Gathering data on leading indicators will allow you to chart growth. These indicators will most likely be industry sales, industry segment sales and demographic data.
You can develop forecasts for new industries by taking comparable industries as examples. For example, if you wanted to forecast growth for digital audio tape (DAT) technology, you might use the market for CD or cassette-tape technology as a basis for your projections.
Understanding industry structure
A study of the industry’s structure will reveal just how attractive the industry is for a long-term investment. You will need to take the following into account:
Competition among current firms. You will be primarily interested in uncovering data detailing the number of competitors in the industry, their comparative size, product lines, strategies, fid costs, and commitment to the industry. Much of this information should already appear in your research on your competition.

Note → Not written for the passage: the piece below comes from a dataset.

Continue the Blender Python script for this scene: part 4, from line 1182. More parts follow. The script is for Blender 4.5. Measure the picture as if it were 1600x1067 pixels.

Threat of competition from potential entrants.
Threat of competition from alternate products and technology. These are products or services that are not in direct competition with you, but whose presence affects the sales growth of the industry. You can gather this data by analysing secondary competitor groups and contacting associations pertinent to them.
The buying power of customers. Determine the buying power of customers by looking at the amount of competition and by charting prices. If too many businesses are cutting prices because of customer pressure and do not produce a sufficient profit, investment in the industry may be unwise.
The negotiating power of suppliers. To determine supplier power within the industry, find out who the major suppliers are and the extent of their product lines. You can do this by looking through trade periodicals and contacting associations.
Industry cost structure and distribution
When researching the cost structure of an industry, the first thing you’ll have to do is identify the stages at which you add value to your product or service.
A product-oriented business will have the following stages:
- Procurement
- Processing
- Fabrication
- Assembly
- Distribution
- Marketing.
A service business, of course, would not have the “fabrication” and “assembly” steps shown above.
Each stage adds additional value to the final product. Most trade associations have information regarding production and marketing costs for their respective industries.
Distribution systems
This section applies mainly to manufacturers. Yours is a business that most likely relies on additional distribution systems aside from your own sales force, so you should conduct research into the best distribution system available.
When researching distribution systems within an industry, you should ask yourself three strategic questions:
What are the current distribution channels and who controls them?
Are any alternative distribution channels available?
Have any new distribution channels emerged? Are any likely to emerge?
Many large industrial companies use their own sales force to sell directly to their customers. Other, smaller firms might sell directly to retailers or through wholesale distributors, brokers or agents.
Generally, companies that sell more directly to the end user have more control over their marketing efforts, but also face greater risks.
If a few companies dominate a distribution channel, you may need to consider alternatives. To choose an alternative system, you need to take a close look at the channels employed by your competitors.
How to spot trends
To spot industry trends, you constantly need to ask yourself several questions concerning your customers, competitors, and the industry in general, such as:
- What is important to customers?
- Which needs aren’t being met?
- What new strategies are my competitors starting to employ?
You need to sit down and take a close look at your market analysis up to this point to spot the most significant trends in the industry.
Key success factors
Perhaps the most important result of your industry analysis will be the identification of the key success factors of your competitors. Key success factors are assets and skills that a company within a particular industry must have to succeed.
Key success factors might be:
- Name recognition.
- Access to distribution channels.
- Financial resources.
- Loyal consumers.
- Access to raw material.
Whatever the key success factors happen to be in your industry, the completed analysis of the industry should define them and provide you with enough information to make an educated guess about success factors needed in the future.